>> BEGIN
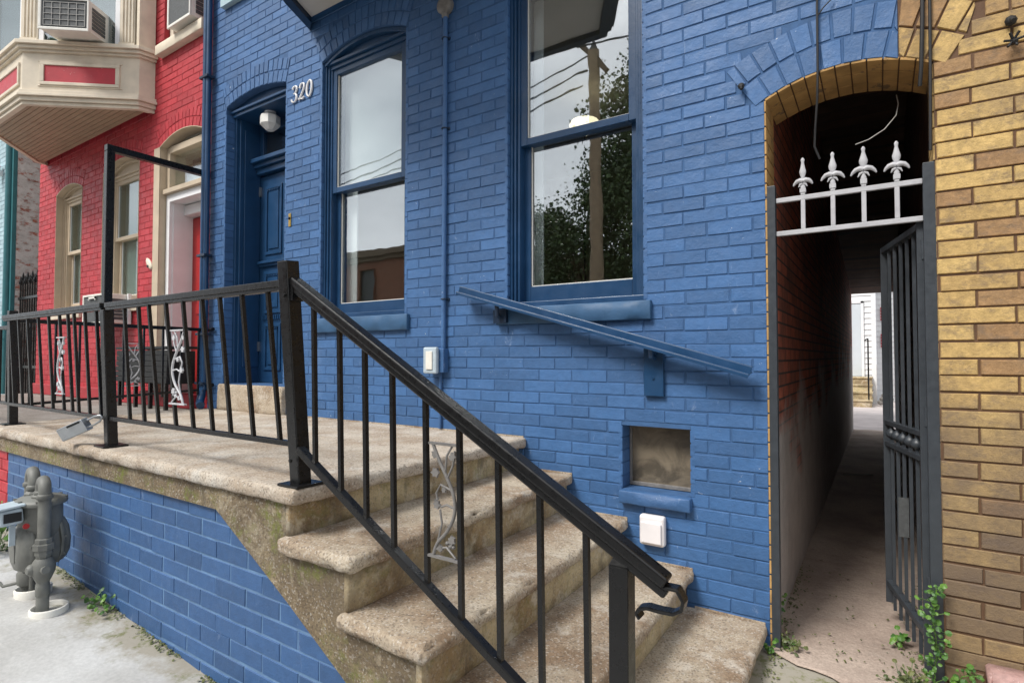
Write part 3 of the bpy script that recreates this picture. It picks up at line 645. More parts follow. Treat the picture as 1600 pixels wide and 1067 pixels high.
# nail in the wall
q = MB(); q.tube([(-.543, 0, 2.755), (-.543, -.03, 2.75), (-.54, -.04, 2.735)], .007, 6); q.lathe((-.543, -.02, 2.755), [(.014, 0), (.016, .012), (.006, .018)], (0, -1, 0), 8)
q.build('wall_anchor', 'wire', None, label='rusty anchor stub in blue brick left of the passage arch', category='anchor')
# interior ceiling lamp glimpsed through right window
fl = thing('floor_lamp', 'lit bowl lamp glimpsed inside behind the right window', 'lamp', (-2.36, 2.0, .98))
q = MB(); q.lathe((-2.36, 2.0, 3.60), [(.05, 0), (.13, .04), (.15, .09), (.13, .125), (.06, .145)], n=24); q.build('lamp_shade', 'litlamp', fl)
q = MB(); q.tube([(-2.36, 2.0, .98), (-2.36, 2.0, 3.6)], .012, 8); q.lathe((-2.36, 2, .98), [(.14, 0), (.14, .02), (.03, .04)], n=20); q.build('stand', 'black', fl)

# ================================================================== PASSAGE
ps_ = thing('alley_passage', 'dark narrow covered brick passage between blue and yellow houses', 'passage', (-.12, .2, .1))
q = MB(); q.add([(-.447, .222, 0), (-.447, 9.7, 0), (-.447, 9.7, 3.6), (-.447, .222, 3.6)], [(0, 1, 2, 3)]); q.box(-.53, -.448, 9.5, 9.72, 0, 4.1); q.build('left_wall', 'aleft', ps_)
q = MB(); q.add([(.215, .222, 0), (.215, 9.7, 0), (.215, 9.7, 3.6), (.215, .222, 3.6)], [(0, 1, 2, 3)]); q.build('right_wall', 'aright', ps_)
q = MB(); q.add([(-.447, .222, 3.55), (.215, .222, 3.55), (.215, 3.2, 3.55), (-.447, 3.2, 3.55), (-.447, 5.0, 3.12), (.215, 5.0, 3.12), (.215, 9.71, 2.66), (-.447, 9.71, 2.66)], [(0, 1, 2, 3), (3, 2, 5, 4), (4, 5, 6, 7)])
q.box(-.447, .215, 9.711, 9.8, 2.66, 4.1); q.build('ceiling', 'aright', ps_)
q = MB(); q.add([(-.447, .223, 2.6), (.215, .223, 2.6), (.215, .223, 3.6), (-.447, .223, 3.6)], [(0, 1, 2, 3)])
n = 14; rr = dict(aO); fvs = []
q = MB()
for i in range(n):
    xa = -.447+.662*i/n; xb = -.447+.662*(i+1)/n; z = lambda x: top_at(aO, min(max(x, -.445), .2))+.0
    q.add([(xa, .335, z(xa)), (xb, .335, z(xb)), (xb, .335, 3.6), (xa, .335, 3.6)], [(0, 1, 2, 3)])
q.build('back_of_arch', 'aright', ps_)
q = MB()      # arch lining: jamb brick and radiating soffit bricks, ochre
hw = .3225; Rr = (hw**2+.08**2)/(2*.08); cz = 2.672+.08-Rr; A = math.asin(hw/Rr); nn_ = 11
for i in range(nn_):
    a0 = -A+2*A*i/nn_+.004; a1 = -A+2*A*(i+1)/nn_-.004
    for ya, yb in ((-.002, .108), (.114, .222), (.228, .333)):
        P = []
        for yy in (ya, yb):
            for aa, rr_ in ((a0, Rr-.008), (a1, Rr-.008), (a1, Rr+.004), (a0, Rr+.004)): P.append((-.1225+rr_*math.sin(aa), yy, cz+rr_*math.cos(aa)))
        q.add(P, [(0, 1, 2, 3), (7, 6, 5, 4), (0, 4, 5, 1), (1, 5, 6, 2), (2, 6, 7, 3), (3, 7, 4, 0)])
i = 0; z = .1
while z < 2.665:
    zz = min(z+.061, 2.668)
    if i % 2: q.box(-.4465, -.438, -.002, .222, z, zz)
    else: q.box(-.4465, -.438, -.002, .105, z, zz); q.box(-.4465, -.438, .112, .222, z, zz)
    z += .068; i += 1
q.build('arch_lining', 'ybs', ps_, bevel=.002)
q = MB(); q.add([(-.4425, 0, .1), (-.4425, .221, .1), (-.4425, .221, 2.668), (-.4425, 0, 2.668)], [(0, 1, 2, 3)])
for i in range(12):
    a0 = -A+2*A*i/12; a1 = -A+2*A*(i+1)/12; q.add([(-.1225+(Rr-.004)*math.sin(t), yy, cz+(Rr-.004)*math.cos(t)) for yy in (0, .334) for t in (a0, a1)], [(0, 1, 3, 2)])
q.build('lining_mortar', 'ybj', ps_)

# ================================================================== YELLOW HOUSE
yh = thing('brick_house', 'yellow brick house with sooty lower courses right of the passage', 'house', (1.5, 0, 0))
w = MB(); slab(w, .0832, 4.2, -.2, WTOP, [aO], 0, False); w.add([(.2, 0, -.2), (.2, .25, -.2), (.2, .25, 2.70), (.2, 0, 2.70)], [(0, 1, 2, 3)]); w.box(.216, 4.2, .24, 9.7, -.2, WTOP-.01)
w.box(.0832, .3, .23, 9.70, 3.62, WTOP-.01); w.build('wall', 'ybj', yh)
b = MB(); aY = dict(aO, x1=.2)
bricks(b, .2, 4.2, -.186, WTOP, [aY], ch=.068, bl=.245, jt=.0075, d=.006, ph=.0)
bricks(b, .0845, .2-.004, 2.67, WTOP, [aY], ch=.068, bl=.245, jt=.0075, d=.006); voussoirs(b, aO, rows=2, h=.125, w=.078, clip=(.0845, .34), d=.0065, ext=.05)
i = 0; z = -.186
while z < 2.66:
    if i % 2: b.box(.194, .2015, .001, .22, z, z+.0595)
    else: b.box(.194, .2015, .001, .107, z, z+.0595); b.box(.194, .2015, .114, .22, z, z+.0595)
    z += .068; i += 1
b.build('brickwork', 'yb', yh)
rf = MB(); rf.box(.0832, 4.3, -.12, 9.8, WTOP, WTOP+.25); rf.build('roof', 'roof', yh)
q = MB(); rough_box(q, .325, .62, -.10, .01, .165, .262, .01, .003); q.build('kerb_stone', 'stone2', None, label='pink granite block at the foot of the yellow brick wall', category='stone')
for x, z, lb in ((.442, 2.752, 'upper black iron stub on the yellow brick wall'), (.447, 2.668, 'spiky black iron stub below another on yellow brick')):
    q = MB(); q.tube([(x, 0, z), (x, -.03, z), (x+.005, -.045, z-.012)], .008, 7)
    if 'spiky' in lb:
        for k_ in range(6): q.tube([(x, -.03, z), (x+.03*math.cos(k_), -.045, z+.03*math.sin(k_*1.05))], .005, 5)
    else: q.lathe((x, -.012, z), [(.018, 0), (.02, .012), (.01, .02)], (0, -1, 0), 8)
    q.build('iron_stub', 'wire', None, label=lb, category='anchor')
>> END
AIM>
Within the listing above, extract exactly the lines from the line with "4), (4, 5, 6, 7)])" to the line with "(xa, .335, 3.6)], [(0, 1, 2, 3)])", the two named lines included, and no others.

CORRECT RESPONSE>
q = MB(); q.add([(-.447, .222, 3.55), (.215, .222, 3.55), (.215, 3.2, 3.55), (-.447, 3.2, 3.55), (-.447, 5.0, 3.12), (.215, 5.0, 3.12), (.215, 9.71, 2.66), (-.447, 9.71, 2.66)], [(0, 1, 2, 3), (3, 2, 5, 4), (4, 5, 6, 7)])
q.box(-.447, .215, 9.711, 9.8, 2.66, 4.1); q.build('ceiling', 'aright', ps_)
q = MB(); q.add([(-.447, .223, 2.6), (.215, .223, 2.6), (.215, .223, 3.6), (-.447, .223, 3.6)], [(0, 1, 2, 3)])
n = 14; rr = dict(aO); fvs = []
q = MB()
for i in range(n):
    xa = -.447+.662*i/n; xb = -.447+.662*(i+1)/n; z = lambda x: top_at(aO, min(max(x, -.445), .2))+.0
    q.add([(xa, .335, z(xa)), (xb, .335, z(xb)), (xb, .335, 3.6), (xa, .335, 3.6)], [(0, 1, 2, 3)])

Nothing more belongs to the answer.